Dugaan Suap dan Peran Pengacara Wilmar
Kejaksaan menemukan indikasi bahwa putusan ontslag terhadap Wilmar dikeluarkan dengan imbalan suap senilai Rp 60 miliar. Suap itu diduga diberikan oleh Head of Social Security and License Wilmar Group, Muhammad Syafei, kepada empat hakim dan mantan Wakil Ketua Pengadilan Negeri Jakarta Pusat. Dua pengacara Wilmar, Ariyanto dan Marcella, juga telah ditetapkan sebagai tersangka.
Fakta ini membuka kemungkinan Wilmar Group kembali dijerat dengan pasal suap korporasi. Berdasarkan Pasal 20 Undang-Undang Tindak Pidana Korupsi, korporasi bisa dipidana jika tindak pidana dilakukan oleh seseorang yang memiliki hubungan kerja atau bertindak mewakili perusahaan.
Menanggapi penyitaan tersebut, Wilmar Group mengeluarkan pernyataan bahwa uang Rp 11,8 triliun itu adalah bentuk jaminan pengembalian kerugian negara, yang dilakukan oleh lima anak perusahaannya. Mereka menyatakan, jika Mahkamah Agung memutuskan menguatkan vonis lepas, maka dana itu akan dikembalikan. Wilmar menyebutnya sebagai “sita jaminan”.

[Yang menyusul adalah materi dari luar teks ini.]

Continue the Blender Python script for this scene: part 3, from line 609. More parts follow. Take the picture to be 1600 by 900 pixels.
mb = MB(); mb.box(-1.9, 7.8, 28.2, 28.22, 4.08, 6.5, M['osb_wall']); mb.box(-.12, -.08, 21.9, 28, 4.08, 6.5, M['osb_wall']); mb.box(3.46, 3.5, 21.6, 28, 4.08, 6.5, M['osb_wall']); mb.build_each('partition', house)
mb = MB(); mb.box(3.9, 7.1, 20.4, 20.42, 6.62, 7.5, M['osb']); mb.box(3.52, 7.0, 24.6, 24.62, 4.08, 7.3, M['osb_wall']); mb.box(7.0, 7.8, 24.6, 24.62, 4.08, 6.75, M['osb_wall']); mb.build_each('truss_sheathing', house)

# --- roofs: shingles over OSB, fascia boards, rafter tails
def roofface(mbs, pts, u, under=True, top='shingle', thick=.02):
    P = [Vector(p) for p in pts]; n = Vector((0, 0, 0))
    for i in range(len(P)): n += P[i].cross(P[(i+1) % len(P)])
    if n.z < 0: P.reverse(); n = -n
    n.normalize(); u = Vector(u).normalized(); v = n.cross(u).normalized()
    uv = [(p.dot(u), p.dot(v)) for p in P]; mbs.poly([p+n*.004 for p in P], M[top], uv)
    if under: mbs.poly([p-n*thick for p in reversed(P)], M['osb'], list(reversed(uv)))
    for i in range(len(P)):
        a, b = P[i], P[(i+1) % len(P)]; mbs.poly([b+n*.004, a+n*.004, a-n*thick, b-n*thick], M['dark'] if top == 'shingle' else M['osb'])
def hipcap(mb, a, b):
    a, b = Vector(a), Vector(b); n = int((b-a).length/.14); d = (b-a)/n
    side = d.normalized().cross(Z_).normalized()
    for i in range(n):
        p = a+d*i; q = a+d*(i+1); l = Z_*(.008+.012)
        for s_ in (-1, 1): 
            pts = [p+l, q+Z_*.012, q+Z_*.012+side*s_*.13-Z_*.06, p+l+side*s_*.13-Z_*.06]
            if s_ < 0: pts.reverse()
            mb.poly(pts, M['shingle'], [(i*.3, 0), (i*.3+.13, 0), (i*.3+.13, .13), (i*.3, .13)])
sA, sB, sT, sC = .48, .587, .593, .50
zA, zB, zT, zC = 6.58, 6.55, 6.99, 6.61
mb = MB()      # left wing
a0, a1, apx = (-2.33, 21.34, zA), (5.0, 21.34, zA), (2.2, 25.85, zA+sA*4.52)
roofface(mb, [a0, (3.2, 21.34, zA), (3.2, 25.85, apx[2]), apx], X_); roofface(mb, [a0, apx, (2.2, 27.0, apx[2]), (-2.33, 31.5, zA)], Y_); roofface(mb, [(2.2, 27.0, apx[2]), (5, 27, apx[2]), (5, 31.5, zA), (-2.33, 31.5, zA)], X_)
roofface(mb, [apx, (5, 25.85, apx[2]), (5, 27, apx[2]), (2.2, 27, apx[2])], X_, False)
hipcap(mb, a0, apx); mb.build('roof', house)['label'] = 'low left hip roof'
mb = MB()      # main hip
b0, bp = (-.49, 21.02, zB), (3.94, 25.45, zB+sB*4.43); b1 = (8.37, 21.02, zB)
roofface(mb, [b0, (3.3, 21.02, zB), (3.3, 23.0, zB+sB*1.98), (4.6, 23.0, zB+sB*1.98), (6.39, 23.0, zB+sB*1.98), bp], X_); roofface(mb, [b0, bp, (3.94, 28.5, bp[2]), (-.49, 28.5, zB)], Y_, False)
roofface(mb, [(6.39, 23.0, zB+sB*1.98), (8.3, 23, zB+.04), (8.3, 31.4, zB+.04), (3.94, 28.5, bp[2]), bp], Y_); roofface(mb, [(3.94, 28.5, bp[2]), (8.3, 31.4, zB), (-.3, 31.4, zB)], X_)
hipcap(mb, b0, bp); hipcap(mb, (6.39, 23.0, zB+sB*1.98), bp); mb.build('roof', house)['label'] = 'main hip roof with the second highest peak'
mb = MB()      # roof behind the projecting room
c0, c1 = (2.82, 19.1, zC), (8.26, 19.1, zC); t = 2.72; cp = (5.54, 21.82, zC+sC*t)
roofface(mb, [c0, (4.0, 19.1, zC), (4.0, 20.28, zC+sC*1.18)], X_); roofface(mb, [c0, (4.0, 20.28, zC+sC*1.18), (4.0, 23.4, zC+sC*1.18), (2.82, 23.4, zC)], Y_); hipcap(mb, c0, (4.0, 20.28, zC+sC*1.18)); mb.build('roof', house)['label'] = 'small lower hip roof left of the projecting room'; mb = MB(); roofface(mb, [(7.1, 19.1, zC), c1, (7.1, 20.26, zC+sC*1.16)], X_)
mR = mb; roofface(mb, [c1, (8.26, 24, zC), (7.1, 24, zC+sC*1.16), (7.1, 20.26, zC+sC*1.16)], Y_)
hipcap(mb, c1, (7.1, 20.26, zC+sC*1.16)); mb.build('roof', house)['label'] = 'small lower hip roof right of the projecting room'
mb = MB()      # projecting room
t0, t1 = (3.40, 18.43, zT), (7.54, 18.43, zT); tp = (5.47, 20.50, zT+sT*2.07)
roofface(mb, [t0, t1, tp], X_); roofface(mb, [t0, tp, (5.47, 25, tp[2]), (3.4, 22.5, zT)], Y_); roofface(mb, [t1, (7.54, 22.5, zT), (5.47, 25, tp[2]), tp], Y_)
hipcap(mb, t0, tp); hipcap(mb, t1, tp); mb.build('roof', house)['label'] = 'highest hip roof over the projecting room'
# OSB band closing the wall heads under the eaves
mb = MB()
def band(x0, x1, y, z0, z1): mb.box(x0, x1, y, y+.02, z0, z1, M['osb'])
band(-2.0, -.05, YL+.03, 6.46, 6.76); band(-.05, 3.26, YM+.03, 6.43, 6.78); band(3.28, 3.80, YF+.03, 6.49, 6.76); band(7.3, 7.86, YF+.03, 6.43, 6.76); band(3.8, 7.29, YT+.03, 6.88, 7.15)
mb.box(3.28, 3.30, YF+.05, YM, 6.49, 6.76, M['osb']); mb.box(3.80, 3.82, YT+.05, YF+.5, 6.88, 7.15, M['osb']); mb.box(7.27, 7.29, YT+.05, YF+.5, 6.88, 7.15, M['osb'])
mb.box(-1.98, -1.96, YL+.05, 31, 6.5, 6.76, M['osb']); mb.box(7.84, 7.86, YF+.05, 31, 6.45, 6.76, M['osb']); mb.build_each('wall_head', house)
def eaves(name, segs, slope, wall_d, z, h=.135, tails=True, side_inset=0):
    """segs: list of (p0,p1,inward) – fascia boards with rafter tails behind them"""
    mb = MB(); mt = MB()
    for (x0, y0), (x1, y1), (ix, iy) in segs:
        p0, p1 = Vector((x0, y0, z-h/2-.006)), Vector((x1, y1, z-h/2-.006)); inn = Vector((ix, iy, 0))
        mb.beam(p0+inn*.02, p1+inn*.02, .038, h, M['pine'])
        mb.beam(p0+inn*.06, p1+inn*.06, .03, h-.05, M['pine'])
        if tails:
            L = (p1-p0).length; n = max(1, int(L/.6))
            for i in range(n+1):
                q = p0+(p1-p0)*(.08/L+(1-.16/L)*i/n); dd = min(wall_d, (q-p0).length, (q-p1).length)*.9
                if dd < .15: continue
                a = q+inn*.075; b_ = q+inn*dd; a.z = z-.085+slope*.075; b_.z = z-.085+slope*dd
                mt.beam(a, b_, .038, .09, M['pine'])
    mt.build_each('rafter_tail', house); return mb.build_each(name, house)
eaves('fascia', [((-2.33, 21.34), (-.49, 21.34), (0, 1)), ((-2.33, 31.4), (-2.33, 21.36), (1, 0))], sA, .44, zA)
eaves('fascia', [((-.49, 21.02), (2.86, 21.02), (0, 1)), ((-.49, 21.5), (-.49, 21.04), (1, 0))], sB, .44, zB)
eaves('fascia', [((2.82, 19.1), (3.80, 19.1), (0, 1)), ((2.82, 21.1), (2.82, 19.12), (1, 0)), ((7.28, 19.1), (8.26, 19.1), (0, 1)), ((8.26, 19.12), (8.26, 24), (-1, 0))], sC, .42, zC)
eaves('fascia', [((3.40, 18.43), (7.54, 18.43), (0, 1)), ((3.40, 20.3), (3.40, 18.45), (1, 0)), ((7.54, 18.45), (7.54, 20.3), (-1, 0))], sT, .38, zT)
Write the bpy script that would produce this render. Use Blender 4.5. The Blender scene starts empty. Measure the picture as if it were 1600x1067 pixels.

Namun, Kejaksaan Agung menolak istilah tersebut. Kepala Pusat Penerangan Hukum Kejagung Harli Siregar mengatakan bahwa dalam hukum pidana tidak dikenal sita jaminan. Ia menyebut perbedaan ini hanyalah persoalan istilah. Menurutnya, penyitaan tersebut tetap sah karena telah disetujui Pengadilan Negeri Jakarta Pusat pada 4 Juni 2025 dan sesuai Pasal 39 KUHAP.